Proverbs, more than any other book in the Bible, centers around the concept of wisdom. For many reasons, it is a wonderful book. The two greatest ones are that it is supremely approachable to a person who has never read it before and is powerfully fruitful with new wisdom even for a person who has read it 20 times.
Introduction
Proverbs contain many different elements. There is a 9-chapter introduction that introduces the book as a set of lessons from a father to his son. The father introduces his son to wisdom and foolishness through the analogy of two women, Wisdom and Folly, who the son must choose between. Both are young women with sexual imagery attached: one pure and the other impure. The son, and everyone who comes of age, must choose between God’s gift of wisdom, which stands on the street corner and invites us into her home, and Folly, who whispers from dark alleyways and attempts to bring us down to death.
Examples
This introduction is followed by a long section of Proverbs that uses a dialectic structure, meaning that it uses an example followed by a counterexample or vice versa.
Here is one case:
The righteous is delivered from trouble, and the wicked walks into it instead. – Proverbs 11:8
Or as in Proverbs 11:13:
Whoever goes about slandering reveals secrets, but he who is trustworthy in spirit keeps a thing covered. – Proverbs 11:13
So, in each case, either the bad or good choice is suggested first, and then the other follows. The point of these chapters is to set good and bad examples against each other so that we can see their contrast and act in light of the wise decision. These Proverbs occupy the second section which runs from Proverbs 10 to Proverbs 29.
Conclusion(s)
Finally, we have the last two sections (or conclusions): chapters 30 and 31. Determining which one is the conclusion has led to disagreement among Bible scholars. But, it is clear that chapter 30 is separate from chapters 10-29. In my opinion, the best way to think about them is to say that Proverbs 30 is the conclusion to the book and that Proverbs 31 is an appendix on wise women. If you would like a defense of the organization at the end of the book, see the end of this document (it is not necessary if you do not want to).

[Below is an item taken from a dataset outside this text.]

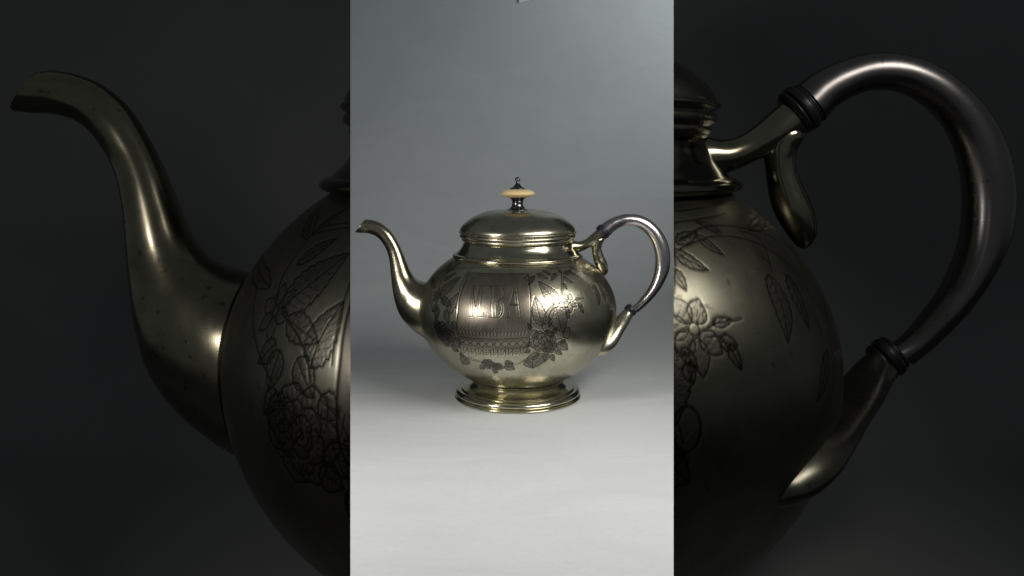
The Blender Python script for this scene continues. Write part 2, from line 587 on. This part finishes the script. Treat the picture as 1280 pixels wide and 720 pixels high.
    st((376, 585), (366, 606), w=.45)
    # A
    st((652, 262), (582, 606), w=.45); st((664, 275), (606, 500), (592, 606), w=.35)
    plane([(664, 262), (690, 275), (722, 606), (690, 606)])
    st((660, 258), (694, 606), w=.5); st((686, 266), (724, 606), w=.65)
    st((606, 452), (694, 460), w=.7); st((602, 466), (696, 472), w=.4)
    st((560, 608), (612, 610)); st((676, 612), (742, 612)); st((636, 262), (650, 276), (664, 258), (690, 262), w=.4)
    # ---- garland line below the neck
    curve([(563, 339), (572, 337), (600, 334.5), (640, 334.5), (670, 335.5), (700, 335), (724, 331)], w=.45)
    curve([(566, 336), (600, 331.7), (646, 331.7), (690, 331.5), (716, 328.5)], w=.35)
    # ---- right spray
    curve([S8(*p) for p in ((98, 122), (112, 92), (140, 62), (185, 52), (235, 62), (285, 48))], w=.55)
    curve([S8(*p) for p in ((104, 128), (122, 100), (148, 72), (190, 62), (240, 74), (288, 62))], w=.4)
    leaf(S8(132, 70), S8(96, 126), 3.2, 0, 4); leaf(S8(150, 62), S8(215, 88), 3.4, 0, 4)
    leaf(S8(235, 62), S8(180, 40), 2.6, 0, 4); leaf(S8(262, 55), S8(232, 100), 2.8, 0, 4)
    curve([S8(*p) for p in ((288, 35), (296, 80), (298, 130), (290, 200))], w=.55)
    curve([S8(*p) for p in ((300, 35), (308, 85), (308, 135), (302, 195))], w=.45)
    leaf(S8(304, 75), S8(372, 112), 3.0, .6, 4); leaf(S8(310, 60), S8(350, 40), 2.4, 0, 4)
    leaf(S8(298, 60), S8(268, 20), 2.4, 0, 4); leaf(S8(306, 110), S8(330, 150), 2.4, 0, 4)
    leaf(S8(290, 238), S8(158, 102), 9.6, -1.5, 9)
    leaf(S8(182, 372), S8(136, 196), 8.2, -1, 8)
    leaf(S8(190, 365), S8(252, 238), 4.8, 1, 6)
    leaf(S8(266, 262), S8(306, 412), 12.5, 1.5, 9)
    curve([S8(*p) for p in ((182, 372), (190, 395), (215, 410))], w=.5)
    curve([S8(*p) for p in ((290, 238), (280, 255), (262, 268))], w=.5)
    c = to_uv(*S8(346, 225))
    for a, L in ((-114, 11), (-58, 10.5), (42, 11.5), (92, 13.5), (140, 11), (188, 11.5)):
        petal(c, R(a), L, 3.6)
    ring_ = [c + 2.0 * np.array([math.cos(a), math.sin(a)]) for a in np.linspace(0, 6.3, 14)]
    cut(ring_, w=.4)
    bud(S8(400, 211), -.05, 8.5, 1.6); curve([S8(*p) for p in ((372, 222), (388, 214))], w=.45)
    curve([S8(*p) for p in ((416, 210), (436, 205))], w=.4)
    bud(S8(412, 252), .3, 7, 2.6); bud(S8(424, 278), 1.2, 8, 2.2)
    curve([S8(*p) for p in ((372, 240), (395, 240), (412, 262))], w=.45)
    rose(S8(188, 466), 15.5, 3, .95)
    rose(S8(222, 500), 9.5, 8, .9)
    leaf(S8(150, 400), S8(120, 440), 4.5, 0, 5)
    c = to_uv(*S8(332, 415))
    ov = [c + np.array([4.6 * math.cos(a), 6.2 * math.sin(a)]) for a in np.linspace(0, 6.2832, 20)]
    fill(ov[:-1], .8, -.03); cut(ov, w=.55); cut([c + np.array([-3, -3.]), c + np.array([-1.5, 3.5])], w=.3, depth=.2)
    curve([S8(*p) for p in ((312, 430), (296, 445), (270, 450))], w=.5)
    leaf(S8(268, 478), S8(336, 516), 6.0, -1, 6)
    leaf(S8(292, 470), S8(325, 462), 3.2, 0, 4)
    leaf(S8(196, 540), S8(122, 628), 8.2, 1, 8)
    leaf(S8(160, 545), S8(88, 570), 5.0, 0, 6)
    leaf(S8(215, 540), S8(196, 590), 4.0, 0, 5)
    for b_, t_, w_ in (((112, 470), (84, 505), 2.6), ((246, 420), (268, 384), 2.6), ((118, 395), (96, 360), 2.4), ((232, 330), (224, 380), 2.6), ((208, 395), (240, 440), 3.0),
                       ((110, 520), (80, 535), 2.6), ((262, 520), (300, 545), 3.0), ((236, 545), (252, 585), 3.0), ((330, 290), (344, 330), 2.4), ((322, 262), (352, 300), 2.2)):
        leaf(S8(*b_), S8(*t_), w_, 0, 4)
    for k_ in range(40):
        a_ = to_uv(*S8(rng.uniform(118, 262), rng.uniform(410, 535)))
        an = rng.uniform(0, math.pi)
        cut([a_, a_ + np.array([math.cos(an), math.sin(an)]) * rng.uniform(1.2, 3)], w=.35, depth=.3)
    # ---- leaf and trailing stems near the handle
    leaf(SB(962, 345), SB(985, 430), 5.6, -1, 8)
    leaf(SB(985, 345), SB(1012, 412), 4.6, 1, 6)
    curve([SB(*p) for p in ((850, 300), (885, 284), (935, 288), (985, 310), (1018, 350), (1034, 400), (1040, 440))], w=.5)
    curve([SB(*p) for p in ((850, 312), (890, 297), (935, 301), (975, 322), (1004, 352), (1022, 398), (1030, 430))], w=.4)
    curve([SB(*p) for p in ((925, 290), (950, 300), (965, 340))], w=.45)
    leaf(SB(900, 290), SB(868, 278), 2.4, 0, 4); leaf(SB(935, 290), SB(962, 268), 2.4, 0, 4)
    leaf(SB(1035, 440), SB(1022, 505), 3.2, 0, 5); leaf(SB(870, 296), SB(905, 320), 2.6, 0, 4)
    # ---- left spray
    leaf(SB(352, 385), SB(436, 318), 8.8, 1, 9)
    leaf(SB(388, 462), SB(430, 378), 7.0, -1, 8)
    leaf(SB(360, 400), SB(398, 430), 4.8, 0, 6)
    leaf(SB(390, 296), SB(432, 262), 3.4, 0, 5); leaf(SB(386, 300), SB(400, 258), 3.4, 0, 5)
    leaf(SB(372, 330), SB(420, 300), 3.6, 0, 5)
    flower(SB(344, 390), 10.0, 6, .2)
    curve([SB(*p) for p in ((345, 385), (352, 350), (372, 318), (400, 285), (436, 262))], w=.55)
    curve([SB(*p) for p in ((352, 392), (372, 420), (384, 452), (388, 480))], w=.55)
    curve([SB(*p) for p in ((322, 360), (316, 400), (322, 440), (340, 480))], w=.5)
    leaf(SB(372, 450), SB(392, 500), 5.0, 0, 6); leaf(SB(350, 440), SB(335, 490), 5.0, 0, 6)
    leaf(SB(345, 430), SB(322, 455), 4.0, 0, 5); leaf(SB(338, 360), SB(325, 320), 4.0, 0, 5)
    rose(SB(376, 548), 15.5, 12, 1.0); rose(SB(352, 530), 9, 17, 1.0)
    leaf(SB(415, 555), SB(432, 600), 5.5, 0, 6); leaf(SB(400, 590), SB(430, 612), 5.0, 0, 6)
    leaf(SB(345, 490), SB(330, 520), 3.6, 0, 5); leaf(SB(400, 500), SB(424, 525), 4.4, 0, 5)
    bud(SB(352, 502), .4, 5, 2)
    # ---- bottom roses between the panel hem and the stem
    C8 = lambda X, Y: (560 + X / 9, 400 + Y / 9)
    curve([C8(*p) for p in ((215, 425), (270, 455), (330, 470), (380, 480))], w=.55)
    curve([C8(*p) for p in ((230, 415), (290, 445), (360, 462))], w=.4)
    curve([C8(*p) for p in ((740, 500), (800, 492), (845, 460), (880, 440), (930, 470))], w=.5)
    leaf(C8(215, 425), C8(160, 495), 7.5, 0, 7); leaf(C8(130, 380), C8(185, 420), 4, 0, 5)
    rose(C8(455, 500), 9.6, 21, .85); rose(C8(560, 528), 8.2, 23, .8)
    leaf(C8(400, 520), C8(365, 555), 4, 0, 5); leaf(C8(540, 560), C8(520, 602), 4.2, 0, 5)
    leaf(C8(640, 520), C8(750, 560), 6.6, -1, 7); leaf(C8(640, 500), C8(735, 490), 5.6, 0, 6)
    leaf(C8(860, 460), C8(960, 545), 5, 0, 6)
def blur(a, k=1):
    for _ in range(k):
        a = (np.roll(a, 1, 0) + 2 * a + np.roll(a, -1, 0)) / 4
        a = (np.roll(a, 1, 1) + 2 * a + np.roll(a, -1, 1)) / 4
    return a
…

So, we have the extended introduction of wisdom from a father to his son (1-9), the body of Proverbs that test the concept of wisdom in a wide range of life areas (10-29), and the conclusion and appendix to the book (30-31). Hopefully, this guide will help you make sense of Proverbs. Ultimately, however, Proverbs is a book that needs to be read many times, each time gaining new insight from the book and its construction.
Defense of Chapter 30 as Conclusion and 31 as an Appendix:
Chapter 31 has often been confusing for pastors who try and tack it onto the end as a conclusion to the book. We all know that it talks about a good wife who is hard to find and the virtuous character for which she is praised by her husband and children alike. However, is a chapter about virtuous women really a suitable “conclusion” for a book to a young man coming of age, choosing between the life of godliness and the death of sin? I would say no, at least not in the traditional sense of the word “conclusion.” Thankfully, taking a peek back one chapter we see Proverbs 30 which looks very much like a traditional conclusion and can bring us great clarity. Proverbs 30 reflects on wisdom and laments that he feels he has not learned it, even after the proverbs of the book. The writer of Proverbs 30 asks for a mediator to bring wisdom down to him in a way that hauntingly sounds like Christ’s mediatorial role that will be revealed as the Wisdom of God later in the New Testament era (see 1 Corinthians 1-4). So, in chapter 30, we have a reflection on the content that came before, much like in a conclusion; but, in 31, we have a test case, if you will, about what it would mean to apply wisdom to this area of women, something that probably tormented young men then just as much as it does now. So, it can be helpful to see Proverbs 30 as reflecting back upon the content of the book and 31 as looking forward to a life lived with possible newfound wisdom.